Here is where I tell you about the leader of the pack of dogs and his owner. The leader of the pack of dogs is a German Shepherd mix. He looks like a wolf. Very black and shaggy. We call him “Demon Dog”. He has killed quite a bit of livestock in our little neighborhood. The owner of the dog told a friend of ours, that when his dog hurt one of his kids, that is when he needed to come and talk to him about his dog. (Isn’t he a wonderful person? NOT!) The dog had killed two of our friends goats and his little dog that he had chained up. Our friend and the owner of “Demon Dog”, have had quite a few fights over the menace of the neighborhood. The police were called, but they said they couldn’t do anything since we live in the country and have no laws for dogs.

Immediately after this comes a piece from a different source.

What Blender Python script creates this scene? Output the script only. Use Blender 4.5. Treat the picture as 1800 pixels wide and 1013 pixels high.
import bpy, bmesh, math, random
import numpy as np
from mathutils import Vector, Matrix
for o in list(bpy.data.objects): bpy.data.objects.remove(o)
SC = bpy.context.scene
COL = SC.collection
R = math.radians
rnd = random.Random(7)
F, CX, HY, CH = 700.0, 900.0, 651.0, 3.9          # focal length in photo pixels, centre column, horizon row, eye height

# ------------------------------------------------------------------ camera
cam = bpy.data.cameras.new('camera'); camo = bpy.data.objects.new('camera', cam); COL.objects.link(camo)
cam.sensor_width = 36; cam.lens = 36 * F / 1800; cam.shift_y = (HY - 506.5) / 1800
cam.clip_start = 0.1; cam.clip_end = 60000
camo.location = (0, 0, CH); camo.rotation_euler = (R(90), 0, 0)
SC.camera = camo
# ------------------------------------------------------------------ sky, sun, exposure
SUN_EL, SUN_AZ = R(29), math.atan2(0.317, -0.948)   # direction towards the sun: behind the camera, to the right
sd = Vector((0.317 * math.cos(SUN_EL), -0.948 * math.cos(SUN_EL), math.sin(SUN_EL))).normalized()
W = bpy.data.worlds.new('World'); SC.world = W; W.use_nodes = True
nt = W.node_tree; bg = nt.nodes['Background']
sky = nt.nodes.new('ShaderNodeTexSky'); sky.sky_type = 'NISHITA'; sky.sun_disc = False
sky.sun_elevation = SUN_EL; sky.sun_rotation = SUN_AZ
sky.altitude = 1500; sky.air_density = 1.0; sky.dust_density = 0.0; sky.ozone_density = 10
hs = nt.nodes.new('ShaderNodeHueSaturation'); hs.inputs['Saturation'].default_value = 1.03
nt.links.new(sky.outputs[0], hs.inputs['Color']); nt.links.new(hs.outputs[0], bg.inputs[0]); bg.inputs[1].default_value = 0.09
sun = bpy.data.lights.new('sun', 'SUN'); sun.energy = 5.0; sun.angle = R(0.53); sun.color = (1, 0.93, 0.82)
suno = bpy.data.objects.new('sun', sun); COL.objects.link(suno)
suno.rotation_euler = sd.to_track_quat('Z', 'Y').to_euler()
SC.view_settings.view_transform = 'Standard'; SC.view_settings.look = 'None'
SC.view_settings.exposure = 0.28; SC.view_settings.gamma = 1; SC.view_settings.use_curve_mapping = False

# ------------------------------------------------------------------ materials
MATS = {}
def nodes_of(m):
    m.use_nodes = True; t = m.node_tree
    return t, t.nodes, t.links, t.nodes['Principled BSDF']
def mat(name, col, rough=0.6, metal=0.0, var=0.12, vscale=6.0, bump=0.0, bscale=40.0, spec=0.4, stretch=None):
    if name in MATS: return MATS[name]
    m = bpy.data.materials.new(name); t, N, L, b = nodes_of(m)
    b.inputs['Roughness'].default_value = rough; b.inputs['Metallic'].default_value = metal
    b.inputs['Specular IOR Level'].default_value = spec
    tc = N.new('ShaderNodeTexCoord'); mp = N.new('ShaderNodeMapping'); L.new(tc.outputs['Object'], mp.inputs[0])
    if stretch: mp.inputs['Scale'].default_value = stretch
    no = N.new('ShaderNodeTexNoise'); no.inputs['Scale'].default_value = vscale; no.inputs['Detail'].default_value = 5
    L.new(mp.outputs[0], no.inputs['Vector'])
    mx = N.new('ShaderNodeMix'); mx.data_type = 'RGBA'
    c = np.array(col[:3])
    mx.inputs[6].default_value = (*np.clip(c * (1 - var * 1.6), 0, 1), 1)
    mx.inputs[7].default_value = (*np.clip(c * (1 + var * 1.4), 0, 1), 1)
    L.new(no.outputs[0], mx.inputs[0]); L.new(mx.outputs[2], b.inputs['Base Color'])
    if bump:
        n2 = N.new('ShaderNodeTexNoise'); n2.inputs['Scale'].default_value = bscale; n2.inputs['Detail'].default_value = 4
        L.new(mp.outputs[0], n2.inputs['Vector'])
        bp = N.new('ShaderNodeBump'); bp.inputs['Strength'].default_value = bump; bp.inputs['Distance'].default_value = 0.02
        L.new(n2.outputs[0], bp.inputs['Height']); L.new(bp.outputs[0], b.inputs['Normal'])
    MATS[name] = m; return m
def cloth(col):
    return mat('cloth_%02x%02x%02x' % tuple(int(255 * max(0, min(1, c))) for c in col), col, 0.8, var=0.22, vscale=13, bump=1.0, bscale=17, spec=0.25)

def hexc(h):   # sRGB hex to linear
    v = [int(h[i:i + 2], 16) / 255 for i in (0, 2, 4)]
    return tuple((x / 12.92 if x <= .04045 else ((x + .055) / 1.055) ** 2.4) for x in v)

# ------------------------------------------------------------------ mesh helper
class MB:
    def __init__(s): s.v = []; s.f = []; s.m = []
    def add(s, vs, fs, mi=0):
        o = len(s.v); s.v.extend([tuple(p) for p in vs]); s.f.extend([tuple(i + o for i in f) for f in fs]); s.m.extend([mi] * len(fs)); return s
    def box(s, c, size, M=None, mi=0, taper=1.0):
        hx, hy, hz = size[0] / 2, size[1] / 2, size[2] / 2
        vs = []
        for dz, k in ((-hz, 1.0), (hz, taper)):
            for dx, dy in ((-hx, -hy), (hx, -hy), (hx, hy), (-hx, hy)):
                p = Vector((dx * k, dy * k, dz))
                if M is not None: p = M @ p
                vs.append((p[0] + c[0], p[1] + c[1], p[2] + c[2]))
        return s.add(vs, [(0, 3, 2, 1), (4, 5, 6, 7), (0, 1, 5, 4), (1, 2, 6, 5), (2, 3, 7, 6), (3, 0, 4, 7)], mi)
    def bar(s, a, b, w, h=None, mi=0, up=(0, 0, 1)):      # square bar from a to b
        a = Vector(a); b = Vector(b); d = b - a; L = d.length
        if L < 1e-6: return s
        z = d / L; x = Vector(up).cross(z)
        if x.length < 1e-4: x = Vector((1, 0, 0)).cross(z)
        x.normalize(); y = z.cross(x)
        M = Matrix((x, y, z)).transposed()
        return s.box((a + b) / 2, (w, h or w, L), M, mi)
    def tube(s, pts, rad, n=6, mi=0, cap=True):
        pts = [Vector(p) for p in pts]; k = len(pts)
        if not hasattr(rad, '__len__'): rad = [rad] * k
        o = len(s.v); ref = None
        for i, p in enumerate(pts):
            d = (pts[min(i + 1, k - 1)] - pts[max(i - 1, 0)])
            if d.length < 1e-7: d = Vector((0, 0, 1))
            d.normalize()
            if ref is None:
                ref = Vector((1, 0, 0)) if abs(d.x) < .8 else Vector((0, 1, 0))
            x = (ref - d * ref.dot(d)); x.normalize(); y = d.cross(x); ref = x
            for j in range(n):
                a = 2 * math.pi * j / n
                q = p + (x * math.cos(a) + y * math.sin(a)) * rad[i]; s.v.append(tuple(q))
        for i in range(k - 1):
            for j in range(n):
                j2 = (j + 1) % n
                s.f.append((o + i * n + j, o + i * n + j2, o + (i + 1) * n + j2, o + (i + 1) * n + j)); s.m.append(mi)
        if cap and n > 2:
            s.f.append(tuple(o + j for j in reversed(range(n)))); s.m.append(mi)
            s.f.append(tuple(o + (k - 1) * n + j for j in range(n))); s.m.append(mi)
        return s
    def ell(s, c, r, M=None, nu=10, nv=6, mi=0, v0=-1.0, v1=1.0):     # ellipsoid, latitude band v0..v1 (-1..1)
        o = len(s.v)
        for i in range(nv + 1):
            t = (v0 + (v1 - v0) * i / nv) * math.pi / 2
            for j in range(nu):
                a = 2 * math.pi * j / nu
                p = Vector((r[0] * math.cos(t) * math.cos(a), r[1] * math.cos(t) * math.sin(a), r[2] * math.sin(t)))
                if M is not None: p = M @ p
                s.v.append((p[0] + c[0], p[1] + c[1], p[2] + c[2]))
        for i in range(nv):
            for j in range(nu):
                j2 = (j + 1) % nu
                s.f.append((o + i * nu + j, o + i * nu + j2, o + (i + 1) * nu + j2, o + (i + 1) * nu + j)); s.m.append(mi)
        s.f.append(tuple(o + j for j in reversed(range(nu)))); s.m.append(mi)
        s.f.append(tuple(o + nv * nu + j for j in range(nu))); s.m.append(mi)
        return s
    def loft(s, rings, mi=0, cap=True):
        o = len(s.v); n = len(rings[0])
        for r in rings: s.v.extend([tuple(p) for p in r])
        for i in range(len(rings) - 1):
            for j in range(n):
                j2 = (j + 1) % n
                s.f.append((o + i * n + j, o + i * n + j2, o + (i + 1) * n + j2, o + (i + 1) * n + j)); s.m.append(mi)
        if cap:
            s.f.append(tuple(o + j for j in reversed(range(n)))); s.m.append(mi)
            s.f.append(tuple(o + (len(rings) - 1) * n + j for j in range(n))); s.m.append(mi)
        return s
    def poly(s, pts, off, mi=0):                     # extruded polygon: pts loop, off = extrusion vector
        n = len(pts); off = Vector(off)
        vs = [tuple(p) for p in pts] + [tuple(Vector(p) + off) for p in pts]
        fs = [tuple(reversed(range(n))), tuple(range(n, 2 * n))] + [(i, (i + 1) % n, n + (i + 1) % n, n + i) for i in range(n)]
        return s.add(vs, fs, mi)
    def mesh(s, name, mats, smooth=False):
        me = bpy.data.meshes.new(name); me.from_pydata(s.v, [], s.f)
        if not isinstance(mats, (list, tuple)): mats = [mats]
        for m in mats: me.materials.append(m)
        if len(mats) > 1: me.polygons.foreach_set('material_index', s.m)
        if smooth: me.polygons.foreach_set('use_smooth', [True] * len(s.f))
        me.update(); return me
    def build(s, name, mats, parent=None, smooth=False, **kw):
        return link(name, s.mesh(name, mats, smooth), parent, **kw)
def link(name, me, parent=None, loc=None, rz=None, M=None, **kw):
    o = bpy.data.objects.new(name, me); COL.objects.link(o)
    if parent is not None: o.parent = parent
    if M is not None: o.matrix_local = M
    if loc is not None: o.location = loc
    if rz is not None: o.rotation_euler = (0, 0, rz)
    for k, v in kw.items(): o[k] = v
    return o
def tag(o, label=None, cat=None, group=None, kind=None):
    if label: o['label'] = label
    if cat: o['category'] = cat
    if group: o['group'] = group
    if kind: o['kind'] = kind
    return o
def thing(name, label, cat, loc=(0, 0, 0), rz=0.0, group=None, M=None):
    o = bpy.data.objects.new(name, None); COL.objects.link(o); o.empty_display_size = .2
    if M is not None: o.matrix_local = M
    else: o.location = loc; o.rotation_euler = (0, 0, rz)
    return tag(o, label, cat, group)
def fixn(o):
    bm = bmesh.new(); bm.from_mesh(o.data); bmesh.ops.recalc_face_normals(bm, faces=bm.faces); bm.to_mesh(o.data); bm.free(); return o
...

I don’t know what the owner of the horse will do, but I can guarantee that the “Menace of the Neighborhood” won’t be living long if he has anything to do with it.

And that is how my day started. Then I had to write a speech, because I was speaking to the Friends of the Library, in New Boston, Texas last night. I think I did very well. I spoke for about twenty minutes. I told them all about how the idea of becoming a writer came to be and then went on to writing Prince Andy and the Misfits and the whole publishing process. I ended with telling them all about the book. There was a book signing afterward and I did really well. I got to talk to several of my high school teachers. Talk about pressure. One of them was my old English teacher. They were very proud of me though. I don’t know if I will ever get used to speaking in public. All those eyes staring at you, like you have a wart on your face or something. (I was going to put booger, but I thought that was a little gross. lol.)

To all my readers, I hope you have a great day, with no killer dogs making it interesting.